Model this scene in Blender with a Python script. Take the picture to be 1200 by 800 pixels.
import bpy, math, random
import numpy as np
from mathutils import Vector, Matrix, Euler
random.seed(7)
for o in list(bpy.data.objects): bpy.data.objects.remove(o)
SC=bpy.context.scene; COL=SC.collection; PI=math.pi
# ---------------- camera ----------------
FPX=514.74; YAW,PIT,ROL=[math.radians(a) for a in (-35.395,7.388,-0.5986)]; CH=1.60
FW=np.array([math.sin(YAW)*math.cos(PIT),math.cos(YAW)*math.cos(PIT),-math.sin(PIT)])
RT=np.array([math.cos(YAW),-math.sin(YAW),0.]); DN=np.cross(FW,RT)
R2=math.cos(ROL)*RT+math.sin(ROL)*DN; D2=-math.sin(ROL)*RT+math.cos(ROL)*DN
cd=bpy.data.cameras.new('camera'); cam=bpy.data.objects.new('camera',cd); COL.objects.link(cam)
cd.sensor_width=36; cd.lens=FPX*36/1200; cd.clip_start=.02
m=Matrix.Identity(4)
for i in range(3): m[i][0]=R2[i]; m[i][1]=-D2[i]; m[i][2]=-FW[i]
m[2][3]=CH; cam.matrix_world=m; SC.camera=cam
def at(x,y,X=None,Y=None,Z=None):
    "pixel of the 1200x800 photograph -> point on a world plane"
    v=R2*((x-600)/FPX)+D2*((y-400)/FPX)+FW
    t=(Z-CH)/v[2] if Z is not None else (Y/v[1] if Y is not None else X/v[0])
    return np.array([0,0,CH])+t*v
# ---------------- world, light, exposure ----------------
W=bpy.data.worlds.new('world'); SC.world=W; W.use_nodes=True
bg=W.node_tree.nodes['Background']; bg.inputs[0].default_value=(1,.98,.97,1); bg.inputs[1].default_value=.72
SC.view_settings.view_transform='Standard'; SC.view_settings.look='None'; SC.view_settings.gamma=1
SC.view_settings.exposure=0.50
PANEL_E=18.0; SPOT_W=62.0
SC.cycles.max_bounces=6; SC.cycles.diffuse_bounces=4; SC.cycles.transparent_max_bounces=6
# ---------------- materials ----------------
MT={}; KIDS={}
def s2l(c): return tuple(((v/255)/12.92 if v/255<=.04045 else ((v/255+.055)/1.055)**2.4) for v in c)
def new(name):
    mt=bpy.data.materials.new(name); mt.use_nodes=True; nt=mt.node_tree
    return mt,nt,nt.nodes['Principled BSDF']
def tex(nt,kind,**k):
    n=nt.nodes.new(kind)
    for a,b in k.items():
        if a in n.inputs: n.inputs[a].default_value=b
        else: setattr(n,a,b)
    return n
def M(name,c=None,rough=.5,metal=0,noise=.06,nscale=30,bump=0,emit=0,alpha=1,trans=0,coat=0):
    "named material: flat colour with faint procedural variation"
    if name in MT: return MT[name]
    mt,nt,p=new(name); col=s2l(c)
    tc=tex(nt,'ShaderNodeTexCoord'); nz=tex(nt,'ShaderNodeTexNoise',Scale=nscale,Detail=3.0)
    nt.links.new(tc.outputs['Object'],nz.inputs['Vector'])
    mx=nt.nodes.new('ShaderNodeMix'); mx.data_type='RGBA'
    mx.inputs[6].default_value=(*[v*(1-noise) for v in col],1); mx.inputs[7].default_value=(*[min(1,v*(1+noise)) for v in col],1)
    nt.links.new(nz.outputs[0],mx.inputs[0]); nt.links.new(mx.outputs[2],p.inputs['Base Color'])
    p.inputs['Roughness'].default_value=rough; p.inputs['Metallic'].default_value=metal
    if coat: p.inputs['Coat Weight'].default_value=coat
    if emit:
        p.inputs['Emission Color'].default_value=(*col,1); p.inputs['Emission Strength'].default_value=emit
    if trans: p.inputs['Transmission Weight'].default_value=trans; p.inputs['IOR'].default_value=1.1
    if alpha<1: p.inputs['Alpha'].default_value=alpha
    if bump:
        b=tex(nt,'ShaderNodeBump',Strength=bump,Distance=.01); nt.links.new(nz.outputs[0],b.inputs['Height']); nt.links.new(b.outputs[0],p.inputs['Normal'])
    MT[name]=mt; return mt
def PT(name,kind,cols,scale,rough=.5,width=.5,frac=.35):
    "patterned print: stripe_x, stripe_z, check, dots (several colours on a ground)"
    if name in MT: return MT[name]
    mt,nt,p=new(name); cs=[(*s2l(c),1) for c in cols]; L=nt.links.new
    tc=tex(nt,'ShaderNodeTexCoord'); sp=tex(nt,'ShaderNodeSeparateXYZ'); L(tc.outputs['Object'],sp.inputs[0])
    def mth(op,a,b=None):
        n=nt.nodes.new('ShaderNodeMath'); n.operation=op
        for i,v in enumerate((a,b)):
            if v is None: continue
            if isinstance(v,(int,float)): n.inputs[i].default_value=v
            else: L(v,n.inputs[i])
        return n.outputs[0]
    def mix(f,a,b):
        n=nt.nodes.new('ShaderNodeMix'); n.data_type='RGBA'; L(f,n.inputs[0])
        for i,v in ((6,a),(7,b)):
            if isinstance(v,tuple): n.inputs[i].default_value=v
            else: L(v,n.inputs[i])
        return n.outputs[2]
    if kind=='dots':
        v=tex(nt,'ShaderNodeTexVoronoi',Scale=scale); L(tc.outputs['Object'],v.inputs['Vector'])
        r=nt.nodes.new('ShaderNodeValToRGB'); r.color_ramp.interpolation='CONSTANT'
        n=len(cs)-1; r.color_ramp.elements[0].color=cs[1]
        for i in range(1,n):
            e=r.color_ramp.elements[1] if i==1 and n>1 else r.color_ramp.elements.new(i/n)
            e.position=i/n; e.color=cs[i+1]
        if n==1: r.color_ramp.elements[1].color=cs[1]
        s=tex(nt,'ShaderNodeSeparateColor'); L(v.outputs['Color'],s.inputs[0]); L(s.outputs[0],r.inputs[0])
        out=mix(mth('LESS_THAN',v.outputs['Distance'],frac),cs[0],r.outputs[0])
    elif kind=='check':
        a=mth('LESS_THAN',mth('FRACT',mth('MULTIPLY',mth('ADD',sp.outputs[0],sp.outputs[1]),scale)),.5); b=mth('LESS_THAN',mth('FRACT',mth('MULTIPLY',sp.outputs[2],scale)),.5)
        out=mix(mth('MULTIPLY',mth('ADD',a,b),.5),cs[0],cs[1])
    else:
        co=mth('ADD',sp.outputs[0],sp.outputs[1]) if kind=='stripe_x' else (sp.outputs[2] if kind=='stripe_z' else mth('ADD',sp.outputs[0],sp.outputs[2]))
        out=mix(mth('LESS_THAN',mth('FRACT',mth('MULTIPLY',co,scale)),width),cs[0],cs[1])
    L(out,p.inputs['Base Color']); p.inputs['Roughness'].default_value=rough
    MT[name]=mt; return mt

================

PROBLEM DETAILS
Copy out all of the lines above exactly.

SOLUTION FOR THIS EXERCISE
Model this scene in Blender with a Python script. Take the picture to be 1200 by 800 pixels.
import bpy, math, random
import numpy as np
from mathutils import Vector, Matrix, Euler
random.seed(7)
for o in list(bpy.data.objects): bpy.data.objects.remove(o)
SC=bpy.context.scene; COL=SC.collection; PI=math.pi
# ---------------- camera ----------------
FPX=514.74; YAW,PIT,ROL=[math.radians(a) for a in (-35.395,7.388,-0.5986)]; CH=1.60
FW=np.array([math.sin(YAW)*math.cos(PIT),math.cos(YAW)*math.cos(PIT),-math.sin(PIT)])
RT=np.array([math.cos(YAW),-math.sin(YAW),0.]); DN=np.cross(FW,RT)
R2=math.cos(ROL)*RT+math.sin(ROL)*DN; D2=-math.sin(ROL)*RT+math.cos(ROL)*DN
cd=bpy.data.cameras.new('camera'); cam=bpy.data.objects.new('camera',cd); COL.objects.link(cam)
cd.sensor_width=36; cd.lens=FPX*36/1200; cd.clip_start=.02
m=Matrix.Identity(4)
for i in range(3): m[i][0]=R2[i]; m[i][1]=-D2[i]; m[i][2]=-FW[i]
m[2][3]=CH; cam.matrix_world=m; SC.camera=cam
def at(x,y,X=None,Y=None,Z=None):
    "pixel of the 1200x800 photograph -> point on a world plane"
    v=R2*((x-600)/FPX)+D2*((y-400)/FPX)+FW
    t=(Z-CH)/v[2] if Z is not None else (Y/v[1] if Y is not None else X/v[0])
    return np.array([0,0,CH])+t*v
# ---------------- world, light, exposure ----------------
W=bpy.data.worlds.new('world'); SC.world=W; W.use_nodes=True
bg=W.node_tree.nodes['Background']; bg.inputs[0].default_value=(1,.98,.97,1); bg.inputs[1].default_value=.72
SC.view_settings.view_transform='Standard'; SC.view_settings.look='None'; SC.view_settings.gamma=1
SC.view_settings.exposure=0.50
PANEL_E=18.0; SPOT_W=62.0
SC.cycles.max_bounces=6; SC.cycles.diffuse_bounces=4; SC.cycles.transparent_max_bounces=6
# ---------------- materials ----------------
MT={}; KIDS={}
def s2l(c): return tuple(((v/255)/12.92 if v/255<=.04045 else ((v/255+.055)/1.055)**2.4) for v in c)
def new(name):
    mt=bpy.data.materials.new(name); mt.use_nodes=True; nt=mt.node_tree
    return mt,nt,nt.nodes['Principled BSDF']
def tex(nt,kind,**k):
    n=nt.nodes.new(kind)
    for a,b in k.items():
        if a in n.inputs: n.inputs[a].default_value=b
        else: setattr(n,a,b)
    return n
def M(name,c=None,rough=.5,metal=0,noise=.06,nscale=30,bump=0,emit=0,alpha=1,trans=0,coat=0):
    "named material: flat colour with faint procedural variation"
    if name in MT: return MT[name]
    mt,nt,p=new(name); col=s2l(c)
    tc=tex(nt,'ShaderNodeTexCoord'); nz=tex(nt,'ShaderNodeTexNoise',Scale=nscale,Detail=3.0)
    nt.links.new(tc.outputs['Object'],nz.inputs['Vector'])
    mx=nt.nodes.new('ShaderNodeMix'); mx.data_type='RGBA'
    mx.inputs[6].default_value=(*[v*(1-noise) for v in col],1); mx.inputs[7].default_value=(*[min(1,v*(1+noise)) for v in col],1)
    nt.links.new(nz.outputs[0],mx.inputs[0]); nt.links.new(mx.outputs[2],p.inputs['Base Color'])
    p.inputs['Roughness'].default_value=rough; p.inputs['Metallic'].default_value=metal
    if coat: p.inputs['Coat Weight'].default_value=coat
    if emit:
        p.inputs['Emission Color'].default_value=(*col,1); p.inputs['Emission Strength'].default_value=emit
    if trans: p.inputs['Transmission Weight'].default_value=trans; p.inputs['IOR'].default_value=1.1
    if alpha<1: p.inputs['Alpha'].default_value=alpha
    if bump:
        b=tex(nt,'ShaderNodeBump',Strength=bump,Distance=.01); nt.links.new(nz.outputs[0],b.inputs['Height']); nt.links.new(b.outputs[0],p.inputs['Normal'])
    MT[name]=mt; return mt
def PT(name,kind,cols,scale,rough=.5,width=.5,frac=.35):
    "patterned print: stripe_x, stripe_z, check, dots (several colours on a ground)"
    if name in MT: return MT[name]
    mt,nt,p=new(name); cs=[(*s2l(c),1) for c in cols]; L=nt.links.new
    tc=tex(nt,'ShaderNodeTexCoord'); sp=tex(nt,'ShaderNodeSeparateXYZ'); L(tc.outputs['Object'],sp.inputs[0])
    def mth(op,a,b=None):
        n=nt.nodes.new('ShaderNodeMath'); n.operation=op
        for i,v in enumerate((a,b)):
            if v is None: continue
            if isinstance(v,(int,float)): n.inputs[i].default_value=v
            else: L(v,n.inputs[i])
        return n.outputs[0]
    def mix(f,a,b):
        n=nt.nodes.new('ShaderNodeMix'); n.data_type='RGBA'; L(f,n.inputs[0])
        for i,v in ((6,a),(7,b)):
            if isinstance(v,tuple): n.inputs[i].default_value=v
            else: L(v,n.inputs[i])
        return n.outputs[2]
    if kind=='dots':
        v=tex(nt,'ShaderNodeTexVoronoi',Scale=scale); L(tc.outputs['Object'],v.inputs['Vector'])
        r=nt.nodes.new('ShaderNodeValToRGB'); r.color_ramp.interpolation='CONSTANT'
        n=len(cs)-1; r.color_ramp.elements[0].color=cs[1]
        for i in range(1,n):
            e=r.color_ramp.elements[1] if i==1 and n>1 else r.color_ramp.elements.new(i/n)
            e.position=i/n; e.color=cs[i+1]
        if n==1: r.color_ramp.elements[1].color=cs[1]
        s=tex(nt,'ShaderNodeSeparateColor'); L(v.outputs['Color'],s.inputs[0]); L(s.outputs[0],r.inputs[0])
        out=mix(mth('LESS_THAN',v.outputs['Distance'],frac),cs[0],r.outputs[0])
    elif kind=='check':
        a=mth('LESS_THAN',mth('FRACT',mth('MULTIPLY',mth('ADD',sp.outputs[0],sp.outputs[1]),scale)),.5); b=mth('LESS_THAN',mth('FRACT',mth('MULTIPLY',sp.outputs[2],scale)),.5)
        out=mix(mth('MULTIPLY',mth('ADD',a,b),.5),cs[0],cs[1])
    else:
        co=mth('ADD',sp.outputs[0],sp.outputs[1]) if kind=='stripe_x' else (sp.outputs[2] if kind=='stripe_z' else mth('ADD',sp.outputs[0],sp.outputs[2]))
        out=mix(mth('LESS_THAN',mth('FRACT',mth('MULTIPLY',co,scale)),width),cs[0],cs[1])
    L(out,p.inputs['Base Color']); p.inputs['Roughness'].default_value=rough
    MT[name]=mt; return mt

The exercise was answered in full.